If you do it this way, it will always pass.

 ^ 
 ( [\.]* )                     # (1)
 ( [/]+ )                      # (2)
 (                             # (3 start)
      (?:                           # Group start (required between slashes)
           [^<>:"/\\|?*.\r\n]            # Any character, but exclude these
        |                              # or,
           \.                            # The dot, if not followed by forward or back slash
           (?! [\\/] )
      )                             # Group end
      [\\/]?                        # Optional forward or back shash
 )*                            # (3 end)
 $
2

sln gave a good solution to your problem, so I'll try to explain what the problem is.

Welcome to the joys of catastrophic backtracking. The core of your problem is in (((?![<>:"/\\|?*]).)+((?<![ .])(\\|/))?)*. (Now that I've said that, all your problems are solved, right? Easy peasy.)

Assuming you're a bit like me and blinked blankly a couple of times the first time someone said "regex backtracking", we can work through your regex with the shorter input /path./. This is an invalid path according to your regex, but lets us (somewhat) easily walk through the problem.

^([\.]*)([/]+) matches the leading /. This works fine.

For the sake of readability here, I'm going to call the first half of the problematic capture group, ((?![<>:"/\\|?*]).)+, x+, and the second half, ((?<![ .])(\\|/))?, y?. The whole group is (x+y?).

How is (x+y?)*$ backtracking when matching path./?

  1. x+ matches path.
  2. y? matches (it matches 0 times, which is fine because of the ?)
  3. (x+y?) has now matched once
  4. (x+y?) repeats, and fails, since it does not match /. Thus, (x+y?)* has matched path.
  5. $ fails, since it does not match /.
  6. The regex engine backtracks:
    • (x+y?)* can only backtrack into its first iteration, since it only had one iteration.
    • Within that iteration, y? can't backtrack, since it matched 0 times.
    • x+ backtracks, to match only path instead of path.
  7. x+ matches path
  8. y? matches
  9. (x+y?) has now matched once (path)
  10. (x+y?) repeats and matches again:
    • x+ matches .
    • y? matches
  11. (x+y?) repeats, and fails since it does not match /. Thus, (x+y?)* has matched path.
  12. $ fails, since it does not match /.
  13. The regex engine backtracks:
    • (x+y?)* can only backtrack into its first iteration, since in its second iteration x+ matched only once and y? matched 0 times.
    • y? in the first iteration matched 0 times, so it can't backtrack
    • x+ can backtrack to only matching pat
  14. Hopefully you get the idea, but (x+y?) matches twice: pat, h.; then on the next backtrack we have pat h ., and then pa th., and so on.

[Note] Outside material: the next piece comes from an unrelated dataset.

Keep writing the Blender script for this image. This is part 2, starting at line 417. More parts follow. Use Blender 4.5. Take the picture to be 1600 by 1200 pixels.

It takes 478 steps for the engine to determine that /path./ is not matched by your regex. Every additional character in that problematic capture group increases the number of backtracks by a lot, and after a certain point your regex implementation is just going to throw up its hands and give up. sln's solution takes only 49 steps.

The behaviour of a regex engine when backtracking is difficult both to explain and to grasp, especially when limited to Markdown, so I would recommend running your regex through a debugger to visualize what's going on.